Love Crimes

Part II

Bergin's character chooses his victims carefully on the basis of their own needs and vulnerabilities. For movie-goers in search of an erotic thriller, humiliation in an S&M context is just fine, but sadness and identity confusion, they would rather do without. From another side, an objection arises to the effect that by pointing out that these victims are attracted to their tormentor - even, in a bewildered way, after the fact - Borden makes them complicit in their own damage. I see no reason for this take. It's clear that Borden's sympathy for these women is profound.

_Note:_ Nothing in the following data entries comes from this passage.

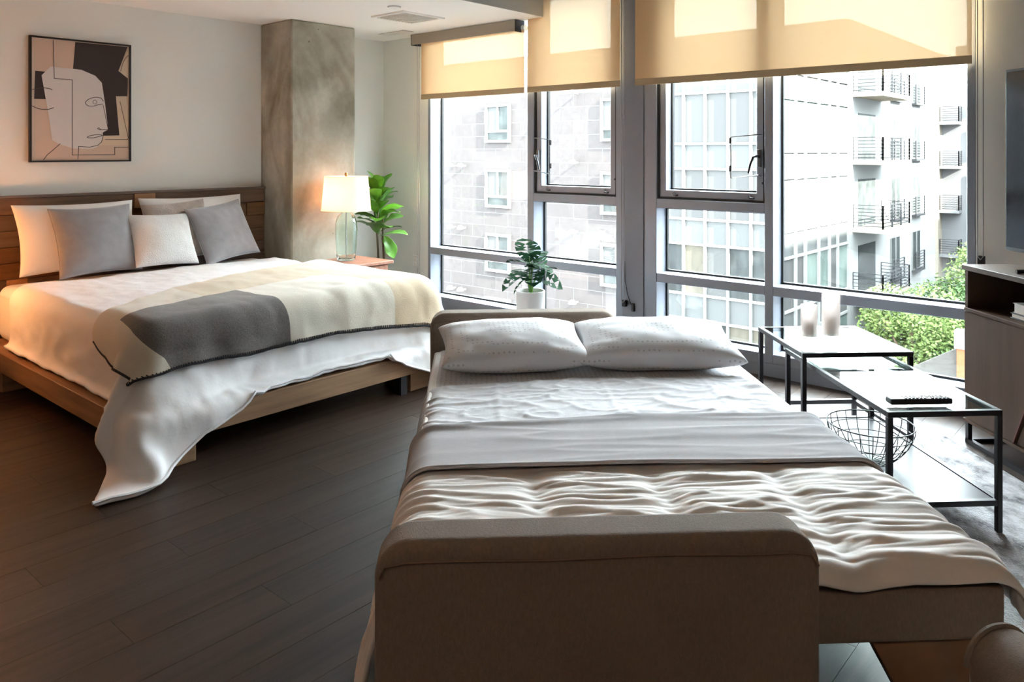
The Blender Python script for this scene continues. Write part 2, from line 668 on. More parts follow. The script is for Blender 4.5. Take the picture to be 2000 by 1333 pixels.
def ring(x0, x1, z0, z1, w, y0, y1):
    m = MB()
    o = [(x0, z0), (x1, z0), (x1, z1), (x0, z1)]
    i = [(x0 + w, z0 + w), (x1 - w, z0 + w), (x1 - w, z1 - w), (x0 + w, z1 - w)]
    v = [(a, y, b) for y in (y0, y1) for a, b in o + i]
    f = []
    for k in range(4):
        l = (k + 1) % 4
        f += [(k, l, 4 + l, 4 + k), (8 + k, 12 + k, 12 + l, 8 + l), (k, 8 + k, 8 + l, l), (4 + k, 4 + l, 12 + l, 12 + k)]
    return m.add(v, f)


def window(name, xs, sash_bay, hinge_left):
    """xs: list of (x0, x1) of the uprights; sash_bay: which bay opens above the middle rail"""
    w = tag(empty(name, (xs[0][0], 0, 0)), kind='structure')
    X = xs[0][0]
    Z0, Z1 = .085, 2.92
    for x0, x1 in xs:
        MB().box(x0 - X, x1 - X, -.002, .17, Z0, Z1).build('mullion', ALU, w, bevel=.003, seg=1)
    for k in range(len(xs) - 1):
        a, b = xs[k][1] - X, xs[k + 1][0] - X
        MB().box(a, b, 0, .165, Z0, .15).build('sill_rail', ALU, w, bevel=.003, seg=1)
        MB().box(a, b, 0, .165, .54, .605).build('rail', ALU, w, bevel=.003, seg=1)
        MB().box(a, b, 0, .165, 2.86, Z1).build('head_rail', ALU, w)
        bays = [(.15, .54), (.605, 2.86)]
        if k == sash_bay:
            MB().box(a, b, 0, .165, 1.09, 1.157).build('rail', ALU, w, bevel=.003, seg=1)
            bays = [(.15, .54), (.605, 1.09)]
            g = .014
            ring(a, b, 1.157, 2.86, g, .01, .14).build('sash_gap', ALU_D, w)
            s = ring(a + g, b - g, 1.157 + g, 2.86 - g, .052, .022, .13).build('sash', ALU, w, bevel=.003, seg=1)
            ring(a + g + .052, b - g - .052, 1.157 + g + .052, 2.86 - g - .052, .012, .10, .128).build('gasket', ALU_D, s)
            MB().box(a + g + .05, b - g - .05, .112, .118, 1.157 + g + .05, 2.86 - g - .05).build('pane', PANE, s)
            # lever handle inside a square wire guard, on the locking stile
            hx = (a + g + .026) if hinge_left else (b - g - .026)
            d = 1 if hinge_left else -1
            hm = MB()
            hm.box(hx - .012, hx + .012, .0, .024, 1.40, 1.52)
            hm.build('handle_plate', CHROME, s, bevel=.003)
            MB().tube([(hx, .0, 1.47), (hx, -.03, 1.475), (hx + d * .02, -.045, 1.47), (hx + d * .04, -.045, 1.42), (hx + d * .055, -.045, 1.36)], [.011, .01, .009, .008, .007], 8).build('handle', BLACK_METAL, s, smooth=True)
            gx0, gx1 = hx - d * .01, hx + d * .175
            gd = MB()
            gd.tube([(gx0, .02, 1.345), (gx0, -.03, 1.345), (gx1, -.05, 1.325), (gx1, -.05, 1.605), (gx0, -.03, 1.62), (gx0, .02, 1.62)], .005, 6)
            gd.build('handle_guard', CHROME, s)
            for zz in (1.37, 1.56):
                MB().box(gx1 - .002 if d > 0 else gx1 - .012, gx1 + .012 if d > 0 else gx1 + .002, -.056, -.044, zz, zz + .04).build('guard_clip', BLACK_METAL, s)
            for fx in (.16, .86):
                cx = a + (b - a) * fx
                MB().tube([(cx, .018, 1.205), (cx + .008, .006, 1.19), (cx + .03, .006, 1.186), (cx + .04, .012, 1.19)], .006, 6).build('sash_catch', BLACK_METAL, s)
            for xx in (a + .012, b - .012):
                MB().box(xx - .008, xx + .008, .004, .02, 1.285, 1.30).build('sash_pin', BLACK_METAL, s)
        for z0, z1 in bays:
            ring(a, b, z0, z1, .014, .135, .158).build('gasket', ALU_D, w)
            MB().box(a + .004, b - .004, .145, .151, z0 + .004, z1 - .004).build('pane', PANE, w)
    return w


window('window_1', [(.655, .69), (1.888, 1.954), (2.778, 2.843)], 1, True)
window('window_2', [(3.029, 3.135), (3.964, 4.024), (5.16, 5.205)], 0, False)


def chain(parent, x, y, z0, z1, gap=.028):
    m = MB()
    m.tube([(x, y, z1), (x, y, z0 + .02), (x + gap / 2, y, z0), (x + gap, y, z0 + .02), (x + gap, y, z1)], .0028, 6)
    m.build('bead_chain', CHROME, parent)


def blind(x0, x1, ztop, label, valance, chain_x=None, chain_z=.3):
    b = tag(empty('roller_blind', (x0, -.055, 2.0)), label, 'roller blind', 'fabric roller blinds over the windows')
    w = x1 - x0
    n = 24
    P = np.zeros((n, 6, 3))
    for i in range(n):
        for j in range(6):
            P[i, j] = (w * i / (n - 1), .002 * math.sin(i * .7) * (1 - j / 5), .046 + (ztop - 2.046) * j / 5)
    MB().grid(P).build('fabric', BLIND, b, smooth=True)
    MB().box(0, w, -.006, .006, 0, .048).build('hem_bar', BLIND_HEM, b, bevel=.003)
    MB().tube([(0, .02, ztop - 2.0 + .01), (w, .02, ztop - 2.0 + .01)], .028, 16).build('roller', WHITE_PLASTIC, b, smooth=True)
    if valance:
        MB().box(-.06, w - .035, -.075, -.055, valance[0] - 2, valance[1] - 2).build('valance', VALANCE, b, bevel=.002)
        for xx in (-.06, w - .035):
            MB().box(xx - .004, xx + .004, -.075, .045, valance[0] - 2 - .004, valance[1] - 2).build('valance_cap', BLACK_METAL, b)
    if chain_x is not None:
        chain(b, chain_x - x0, -.01, chain_z - 2.0, ztop - 2.0)
        MB().box(chain_x - x0 - .004, chain_x - x0 + .032, .0, .03, chain_z - 2.0 - .03, chain_z - 2.0 + .02).build('chain_tensioner', BLACK_METAL, b, bevel=.004)
    return b


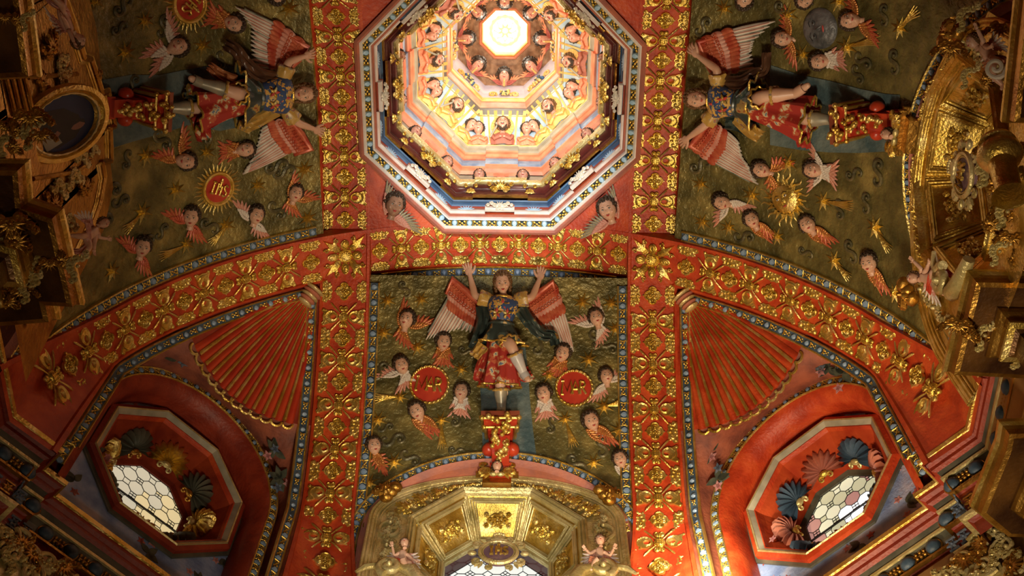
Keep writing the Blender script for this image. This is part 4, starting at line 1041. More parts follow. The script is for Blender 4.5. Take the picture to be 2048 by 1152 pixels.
# ---------------------------------------------------------------- stars and comets
m = MB()
for k in range(8):
    a = 45*k+22; L = .078 if k % 2 else .066
    v = [(0, 0, .026), (L*.32, -.0110, 0), (L*1.04, 0, .004), (L*.32, .0110, 0), (L*.35, 0, .018)]
    m.add((v, [[0, 1, 4], [1, 2, 4], [2, 3, 4], [3, 0, 4]]), 0, RZ(a))
STAR = m.mesh('star_rays', ['gold'])
m = MB()
for k in range(5):
    a = (k-2)*4.5; m.add(tube([(0, 0, .004), (.10, 0, .012), (.155+.01*(k % 2), .006*(k-2), .004)], [.004, .008, .002], 5), 0, RZ(a))
TAIL = m.mesh('comet_tail', ['gold'])
ST = [('S', 775, 601, 0), ('S', 842, 599, 0), ('S', 767, 665, 0), ('S', 835, 694, 0), ('S', 922, 738, 0), ('S', 1164, 604, 0), ('S', 1222, 606, 0), ('S', 1230, 657, 0), ('S', 1177, 719, 0), ('S', 1098, 749, 0),
 ('S', 800, 794, (751, 797)), ('S', 1208, 813, (1246, 806)), ('S', 756, 840, 0), ('S', 882, 840, (885, 898)), ('S', 788, 924, 0), ('S', 738, 966, 0), ('S', 1130, 838, (1148, 893)), ('S', 1238, 861, 0), ('S', 1187, 925, 0),
 ('W', 291, 42, 0), ('W', 252, 105, 0), ('W', 406, 92, 0), ('W', 191, 3, 0), ('W', 578, 17, 0), ('W', 292, 312, 0), ('W', 414, 305, 0), ('W', 609, 339, 0), ('W', 352, 380, 0), ('W', 516, 371, 0), ('W', 285, 425, (250, 461)), ('W', 452, 451, (422, 486)), ('W', 373, 489, (320, 514)), ('W', 616, 437, 0), ('W', 224, 543, 0),
 ('E', 1448, 17, 0), ('E', 1576, 29, 0), ('E', 1677, 2, 0), ('E', 1800, 56, (1835, 21)), ('E', 1694, 94, (1760, 78)), ('E', 1604, 109, 0), ('E', 1401, 368, 0), ('E', 1576, 326, 0), ('E', 1404, 444, 0), ('E', 1457, 455, 0), ('E', 1503, 391, 0), ('E', 1647, 402, (1707, 413)), ('E', 1554, 473, 0), ('E', 1751, 455, (1779, 500)), ('E', 1669, 521, (1698, 555)), ('E', 1790, 586, 0)]
near = {'S': 'front', 'W': 'left', 'E': 'right'}
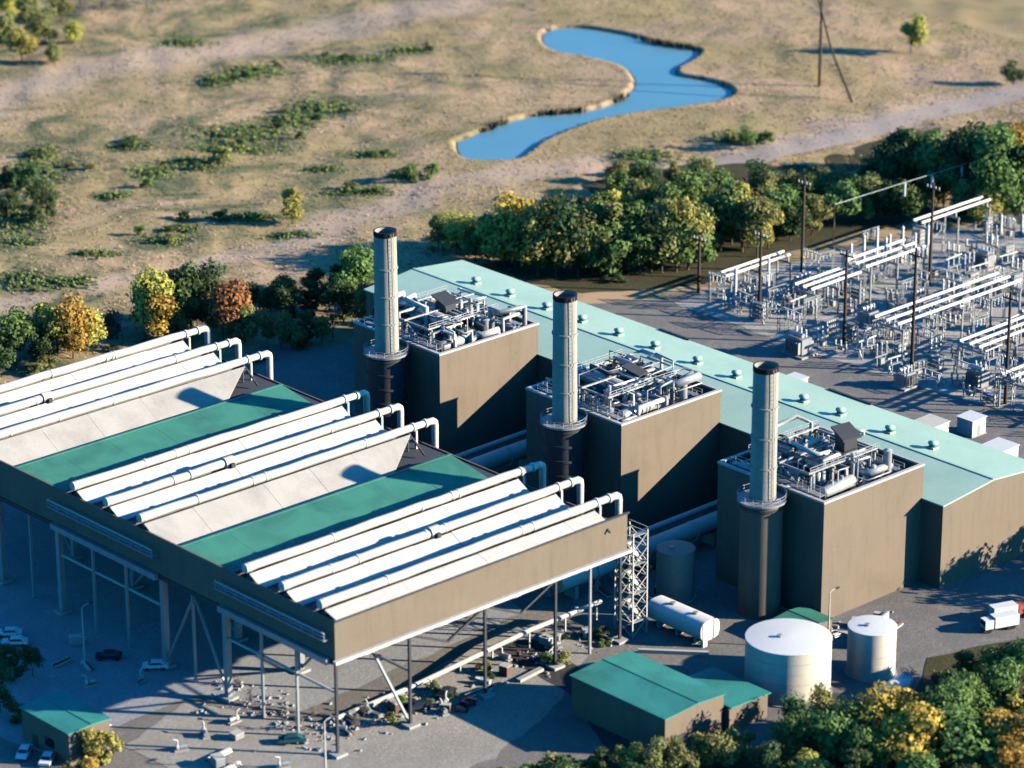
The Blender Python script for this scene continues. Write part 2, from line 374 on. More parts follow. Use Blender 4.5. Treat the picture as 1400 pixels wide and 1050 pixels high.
def build_ground():
    xs = axis([(-4000, -600, 340), (-600, -150, 30), (-150, 40, 4), (40, 136, 2.4), (136, 266, 0.8), (266, 420, 3), (420, 900, 24), (900, 6000, 400)])
    ys = axis([(-4000, -500, 350), (-500, -170, 30), (-170, 60, 4.5), (60, 118, 2.4), (118, 220, 0.8), (220, 420, 3), (420, 900, 24), (900, 6000, 400)])
    X, Y = np.meshgrid(xs, ys); Z = ground_z(X, Y)
    nx, ny = len(xs), len(ys)
    co = np.stack([X, Y, Z], -1).reshape(-1, 3)
    I = np.arange(nx * ny).reshape(ny, nx)
    q = np.stack([I[:-1, :-1], I[:-1, 1:], I[1:, 1:], I[1:, :-1]], -1).reshape(-1, 4)
    me = bpy.data.meshes.new('ground')
    me.vertices.add(len(co)); me.vertices.foreach_set('co', co.ravel())
    me.loops.add(q.size); me.loops.foreach_set('vertex_index', q.ravel())
    me.polygons.add(len(q)); me.polygons.foreach_set('loop_start', np.arange(0, q.size, 4)); me.polygons.foreach_set('loop_total', np.full(len(q), 4))
    me.polygons.foreach_set('use_smooth', np.ones(len(q), bool)); me.update(); me.validate()
    d = pond_sdf(X, Y) + 0.7 * np.sin(X * 1.3 + 2 * np.sin(Y * .7)) * np.sin(Y * 1.1)
    sand = np.zeros_like(X)
    for pts, w in (([(20, 238), (66.7, 254.7), (89.4, 261.2), (121, 265.6), (158.5, 257), (195.3, 254), (233.8, 250), (290, 246)], 13), ([(60, 112), (77, 116), (99.9, 119.4), (127.9, 123), (142.4, 118), (160, 110)], 9), ([(165, 97), (190.3, 91.1), (221.5, 90.3), (253.5, 89), (275.3, 85.4), (298.8, 82.5), (400, 60)], 8), ([(77, 115), (57, 115.9), (38, 117), (5, 122), (-32, 128)], 4)):
        best = np.full(X.shape, 1e9)
        for (ax, ay), (bx, by) in zip(pts[:-1], pts[1:]):
            ex, ey = bx - ax, by - ay; t = np.clip(((X - ax) * ex + (Y - ay) * ey) / (ex * ex + ey * ey), 0, 1); best = np.minimum(best, np.hypot(X - ax - t * ex, Y - ay - t * ey))
        best = best + 2.2 * np.sin(X * .21 + 1.7 * np.sin(Y * .13)) + 1.3 * np.sin(Y * .5 + X * .33)
        sand = np.maximum(sand, sm(1.25 - best / w))
    a2 = me.attributes.new('sand', 'FLOAT', 'POINT'); a2.data.foreach_set('value', (sand * .8).astype(np.float32).ravel())
    he = np.zeros_like(X)
    for cx, cy, a, b in SCRUB:
        u = ((X - cx) * .737 - (Y - cy) * .676) / (a * 1.5); v = ((X - cx) * .676 + (Y - cy) * .737) / (b * 1.4); he = np.maximum(he, np.exp(-(u * u + v * v) * 1.3))
    he = sm(he * 1.3 + .35 * np.sin(X * .45 + np.sin(Y * .4)) * np.sin(Y * .38) - .12)
    a3 = me.attributes.new('heath', 'FLOAT', 'POINT'); a3.data.foreach_set('value', (he * .85).astype(np.float32).ravel())
    at = me.attributes.new('mud', 'FLOAT', 'POINT'); at.data.foreach_set('value', (np.clip(1 - (d - .0) / 1.0, 0, 1) * (.55 + .4 * np.sin(X * .23 + Y * .11) ** 2)).astype(np.float32).ravel())
    return structure('ground', me, 'meadow')
build_ground()
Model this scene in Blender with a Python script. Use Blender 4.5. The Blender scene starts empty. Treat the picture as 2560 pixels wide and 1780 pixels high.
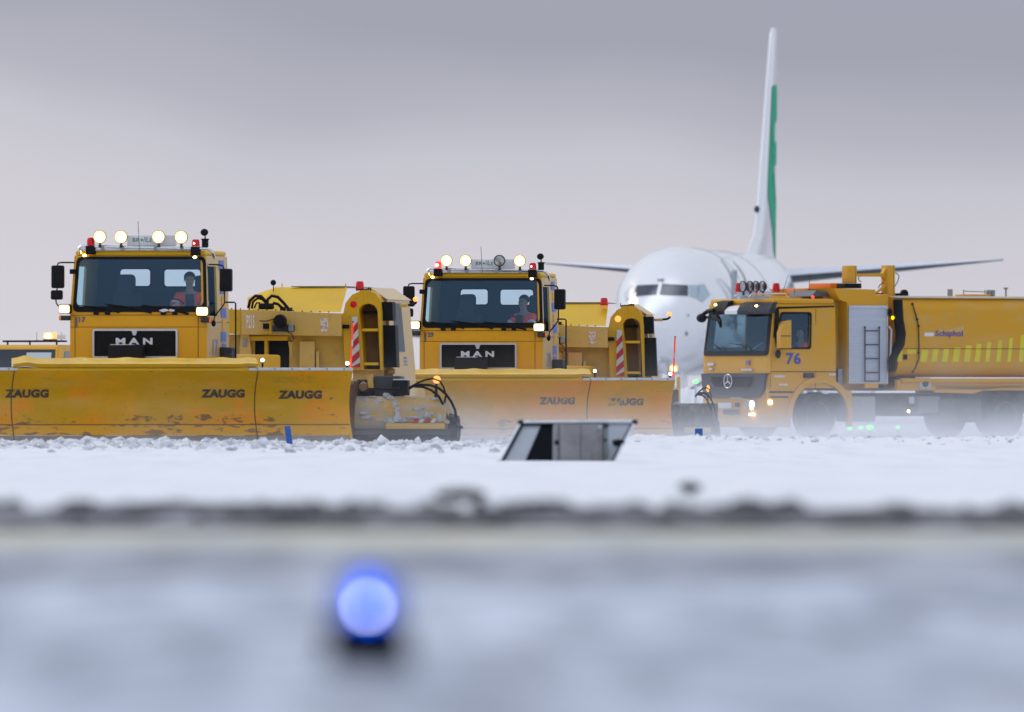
import bpy, bmesh, math, random
from mathutils import Vector, Matrix, noise
from mathutils.bvhtree import BVHTree
R = math.radians
rnd = random.Random(7)
sc = bpy.context.scene
COL = sc.collection

# ---------------------------------------------------------------- camera
cam_d = bpy.data.cameras.new("camera")
cam = bpy.data.objects.new("camera", cam_d)
COL.objects.link(cam)
cam.location = (0, 0, 1.0)
cam.rotation_euler = (R(90), 0, 0)
FPX = 30000.0                      # focal length in pixels of the 2560 px wide photograph
HOR = 965.0                        # the pixel row of the horizon
cam_d.sensor_width = 36
cam_d.lens = 36 * FPX / 2560
cam_d.shift_y = (HOR - 890) / 2560
cam_d.clip_start = 1
cam_d.clip_end = 9000
cam_d.dof.use_dof = True
cam_d.dof.focus_distance = 226
cam_d.dof.aperture_fstop = (cam_d.lens / 1000) / 0.138
cam_d.dof.aperture_blades = 0
cam_d.dof.aperture_ratio = 1.0
sc.camera = cam

# ---------------------------------------------------------------- light
SUN_AZ, SUN_EL = R(-42), R(28)      # behind the vehicles, a little to the left
sun_d = bpy.data.lights.new("sun", 'SUN')
sun_d.energy = 0.5
sun_d.angle = R(12)
sun_d.color = (1.0, 0.88, 0.72)
sun = bpy.data.objects.new("sun", sun_d)
COL.objects.link(sun)
sd = Vector((math.sin(SUN_AZ) * math.cos(SUN_EL), math.cos(SUN_AZ) * math.cos(SUN_EL), math.sin(SUN_EL)))
sun.rotation_euler = sd.to_track_quat('Z', 'Y').to_euler()

def lin(r, g, b):
    f = lambda c: (c / 255 / 12.92) if c / 255 <= 0.04045 else ((c / 255 + 0.055) / 1.055) ** 2.4
    return (f(r), f(g), f(b), 1)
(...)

Borden exposes a wound. Viewers want her to suture it. She doesn't.

Lizzie Borden

The leads are in a struggle for dominance where roles are periodically reversed. Darkness permeates their surroundings and their souls to the extent that no twist in the plot and no moral posturing is likely to turn on the light. I don't know whether or not Borden set out to make a noir movie; she's apparently exploring the same psycho-sexual stress line she looked at in her previous film, Working Girls. But, Hays Code notwithstanding, Love Crimes feels like noir from the era before Robert Aldrich (Kiss Me Deadly, '55) and Orson Welles (Touch of Evil, '58) figured that if they were going to continue mining this lode, a wink was in order.

The heart of Love Crimes may be in the interviews Young's prosecuting attorney conducts with a number of women who have been victimized by Bergin's predator. If I recall correctly from an article I read years ago, these interviews are based on research Borden did into the real thing, and they set the tone for the complicated interactions that follow.

As far as I can tell, Borden more or less disowned this project. There was studio interference, and that gave her the right to say, "This isn’t the movie I intended." But I hope there’s something in her that whispers, “No, no - in spite of the studio, in spite of the public, in spite of the critics - I pulled it off.”

This movie needs to be rediscovered and framed more in the context of Peeping Tom than Basic Instinct.